Below is a listing; write it out exactly and drop any images from it.
▬▬▬
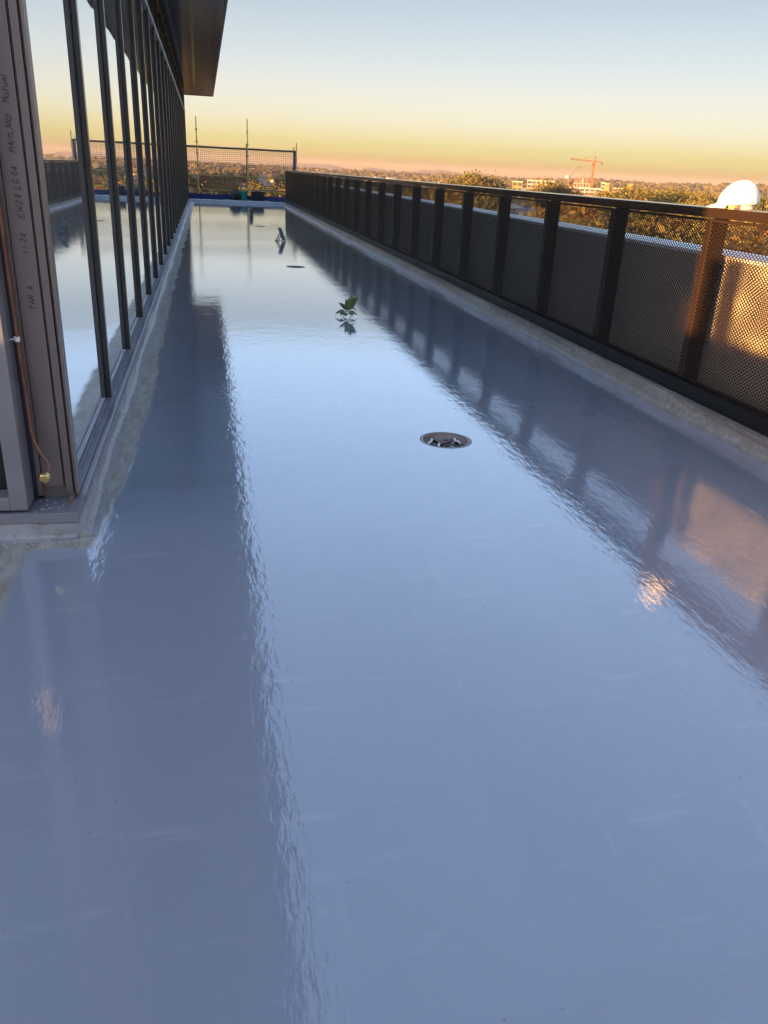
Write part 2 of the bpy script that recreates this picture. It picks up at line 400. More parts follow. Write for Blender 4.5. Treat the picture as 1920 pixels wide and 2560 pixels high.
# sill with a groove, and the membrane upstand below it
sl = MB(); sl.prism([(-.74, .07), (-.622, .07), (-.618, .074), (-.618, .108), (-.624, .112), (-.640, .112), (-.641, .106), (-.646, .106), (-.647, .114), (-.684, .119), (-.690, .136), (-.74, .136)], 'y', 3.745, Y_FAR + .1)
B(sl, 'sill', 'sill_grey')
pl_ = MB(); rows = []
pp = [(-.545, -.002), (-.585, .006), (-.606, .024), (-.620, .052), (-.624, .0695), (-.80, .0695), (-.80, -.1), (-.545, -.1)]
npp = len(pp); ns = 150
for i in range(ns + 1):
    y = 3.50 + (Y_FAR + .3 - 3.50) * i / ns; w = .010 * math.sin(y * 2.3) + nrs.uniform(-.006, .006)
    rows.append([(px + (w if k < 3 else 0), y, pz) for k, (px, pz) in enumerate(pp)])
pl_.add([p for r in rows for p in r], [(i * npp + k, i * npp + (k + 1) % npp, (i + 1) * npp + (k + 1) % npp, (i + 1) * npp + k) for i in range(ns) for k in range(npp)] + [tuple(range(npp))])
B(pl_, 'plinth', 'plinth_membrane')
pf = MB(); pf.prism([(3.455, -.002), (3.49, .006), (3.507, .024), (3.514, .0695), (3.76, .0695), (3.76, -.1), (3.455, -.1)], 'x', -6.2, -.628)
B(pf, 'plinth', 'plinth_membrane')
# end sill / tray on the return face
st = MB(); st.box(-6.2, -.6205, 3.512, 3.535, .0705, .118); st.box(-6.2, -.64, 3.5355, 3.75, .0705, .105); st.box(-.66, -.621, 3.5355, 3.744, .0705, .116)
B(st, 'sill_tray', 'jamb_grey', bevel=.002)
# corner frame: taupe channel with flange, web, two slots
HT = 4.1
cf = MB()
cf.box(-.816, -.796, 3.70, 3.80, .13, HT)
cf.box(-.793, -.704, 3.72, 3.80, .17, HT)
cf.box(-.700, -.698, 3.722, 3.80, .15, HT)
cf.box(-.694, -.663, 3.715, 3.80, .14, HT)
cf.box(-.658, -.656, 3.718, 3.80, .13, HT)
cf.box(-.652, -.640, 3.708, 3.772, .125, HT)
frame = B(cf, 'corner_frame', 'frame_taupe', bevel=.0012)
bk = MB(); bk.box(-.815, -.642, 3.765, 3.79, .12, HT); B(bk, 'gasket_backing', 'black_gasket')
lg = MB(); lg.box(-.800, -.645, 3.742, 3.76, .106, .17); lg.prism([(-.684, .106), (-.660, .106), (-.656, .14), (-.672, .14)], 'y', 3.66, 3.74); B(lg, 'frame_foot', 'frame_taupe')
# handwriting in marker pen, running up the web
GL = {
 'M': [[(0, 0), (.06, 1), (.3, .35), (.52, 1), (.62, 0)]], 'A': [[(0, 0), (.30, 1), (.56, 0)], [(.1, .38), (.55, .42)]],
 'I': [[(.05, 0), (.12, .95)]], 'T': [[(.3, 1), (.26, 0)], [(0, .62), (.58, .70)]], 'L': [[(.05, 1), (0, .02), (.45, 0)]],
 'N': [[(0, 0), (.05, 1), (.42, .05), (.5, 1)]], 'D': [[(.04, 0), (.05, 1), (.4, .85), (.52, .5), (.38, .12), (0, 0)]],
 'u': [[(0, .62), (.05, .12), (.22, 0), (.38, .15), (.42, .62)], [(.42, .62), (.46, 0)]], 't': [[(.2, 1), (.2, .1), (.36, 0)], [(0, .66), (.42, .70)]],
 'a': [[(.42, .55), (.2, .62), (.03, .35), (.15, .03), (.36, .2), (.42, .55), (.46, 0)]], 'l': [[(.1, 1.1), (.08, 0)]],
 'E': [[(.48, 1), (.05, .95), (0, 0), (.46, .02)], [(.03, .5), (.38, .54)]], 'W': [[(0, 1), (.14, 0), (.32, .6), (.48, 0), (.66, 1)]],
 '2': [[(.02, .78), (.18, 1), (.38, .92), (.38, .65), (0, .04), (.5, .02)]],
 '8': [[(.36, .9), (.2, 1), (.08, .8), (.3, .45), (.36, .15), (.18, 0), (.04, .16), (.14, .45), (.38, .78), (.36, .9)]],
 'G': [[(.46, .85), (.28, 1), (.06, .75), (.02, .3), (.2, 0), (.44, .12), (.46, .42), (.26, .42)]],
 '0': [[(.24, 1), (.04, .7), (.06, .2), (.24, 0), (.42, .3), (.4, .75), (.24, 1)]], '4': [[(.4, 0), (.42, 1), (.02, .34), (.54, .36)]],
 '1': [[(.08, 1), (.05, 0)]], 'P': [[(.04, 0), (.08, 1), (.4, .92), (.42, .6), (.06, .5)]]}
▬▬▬
**SOLUTION TO THIS PROBLEM:**
Write part 2 of the bpy script that recreates this picture. It picks up at line 400. More parts follow. Write for Blender 4.5. Treat the picture as 1920 pixels wide and 2560 pixels high.
# sill with a groove, and the membrane upstand below it
sl = MB(); sl.prism([(-.74, .07), (-.622, .07), (-.618, .074), (-.618, .108), (-.624, .112), (-.640, .112), (-.641, .106), (-.646, .106), (-.647, .114), (-.684, .119), (-.690, .136), (-.74, .136)], 'y', 3.745, Y_FAR + .1)
B(sl, 'sill', 'sill_grey')
pl_ = MB(); rows = []
pp = [(-.545, -.002), (-.585, .006), (-.606, .024), (-.620, .052), (-.624, .0695), (-.80, .0695), (-.80, -.1), (-.545, -.1)]
npp = len(pp); ns = 150
for i in range(ns + 1):
    y = 3.50 + (Y_FAR + .3 - 3.50) * i / ns; w = .010 * math.sin(y * 2.3) + nrs.uniform(-.006, .006)
    rows.append([(px + (w if k < 3 else 0), y, pz) for k, (px, pz) in enumerate(pp)])
pl_.add([p for r in rows for p in r], [(i * npp + k, i * npp + (k + 1) % npp, (i + 1) * npp + (k + 1) % npp, (i + 1) * npp + k) for i in range(ns) for k in range(npp)] + [tuple(range(npp))])
B(pl_, 'plinth', 'plinth_membrane')
pf = MB(); pf.prism([(3.455, -.002), (3.49, .006), (3.507, .024), (3.514, .0695), (3.76, .0695), (3.76, -.1), (3.455, -.1)], 'x', -6.2, -.628)
B(pf, 'plinth', 'plinth_membrane')
# end sill / tray on the return face
st = MB(); st.box(-6.2, -.6205, 3.512, 3.535, .0705, .118); st.box(-6.2, -.64, 3.5355, 3.75, .0705, .105); st.box(-.66, -.621, 3.5355, 3.744, .0705, .116)
B(st, 'sill_tray', 'jamb_grey', bevel=.002)
# corner frame: taupe channel with flange, web, two slots
HT = 4.1
cf = MB()
cf.box(-.816, -.796, 3.70, 3.80, .13, HT)
cf.box(-.793, -.704, 3.72, 3.80, .17, HT)
cf.box(-.700, -.698, 3.722, 3.80, .15, HT)
cf.box(-.694, -.663, 3.715, 3.80, .14, HT)
cf.box(-.658, -.656, 3.718, 3.80, .13, HT)
cf.box(-.652, -.640, 3.708, 3.772, .125, HT)
frame = B(cf, 'corner_frame', 'frame_taupe', bevel=.0012)
bk = MB(); bk.box(-.815, -.642, 3.765, 3.79, .12, HT); B(bk, 'gasket_backing', 'black_gasket')
lg = MB(); lg.box(-.800, -.645, 3.742, 3.76, .106, .17); lg.prism([(-.684, .106), (-.660, .106), (-.656, .14), (-.672, .14)], 'y', 3.66, 3.74); B(lg, 'frame_foot', 'frame_taupe')
# handwriting in marker pen, running up the web
GL = {
 'M': [[(0, 0), (.06, 1), (.3, .35), (.52, 1), (.62, 0)]], 'A': [[(0, 0), (.30, 1), (.56, 0)], [(.1, .38), (.55, .42)]],
 'I': [[(.05, 0), (.12, .95)]], 'T': [[(.3, 1), (.26, 0)], [(0, .62), (.58, .70)]], 'L': [[(.05, 1), (0, .02), (.45, 0)]],
 'N': [[(0, 0), (.05, 1), (.42, .05), (.5, 1)]], 'D': [[(.04, 0), (.05, 1), (.4, .85), (.52, .5), (.38, .12), (0, 0)]],
 'u': [[(0, .62), (.05, .12), (.22, 0), (.38, .15), (.42, .62)], [(.42, .62), (.46, 0)]], 't': [[(.2, 1), (.2, .1), (.36, 0)], [(0, .66), (.42, .70)]],
 'a': [[(.42, .55), (.2, .62), (.03, .35), (.15, .03), (.36, .2), (.42, .55), (.46, 0)]], 'l': [[(.1, 1.1), (.08, 0)]],
 'E': [[(.48, 1), (.05, .95), (0, 0), (.46, .02)], [(.03, .5), (.38, .54)]], 'W': [[(0, 1), (.14, 0), (.32, .6), (.48, 0), (.66, 1)]],
 '2': [[(.02, .78), (.18, 1), (.38, .92), (.38, .65), (0, .04), (.5, .02)]],
 '8': [[(.36, .9), (.2, 1), (.08, .8), (.3, .45), (.36, .15), (.18, 0), (.04, .16), (.14, .45), (.38, .78), (.36, .9)]],
 'G': [[(.46, .85), (.28, 1), (.06, .75), (.02, .3), (.2, 0), (.44, .12), (.46, .42), (.26, .42)]],
 '0': [[(.24, 1), (.04, .7), (.06, .2), (.24, 0), (.42, .3), (.4, .75), (.24, 1)]], '4': [[(.4, 0), (.42, 1), (.02, .34), (.54, .36)]],
 '1': [[(.08, 1), (.05, 0)]], 'P': [[(.04, 0), (.08, 1), (.4, .92), (.42, .6), (.06, .5)]]}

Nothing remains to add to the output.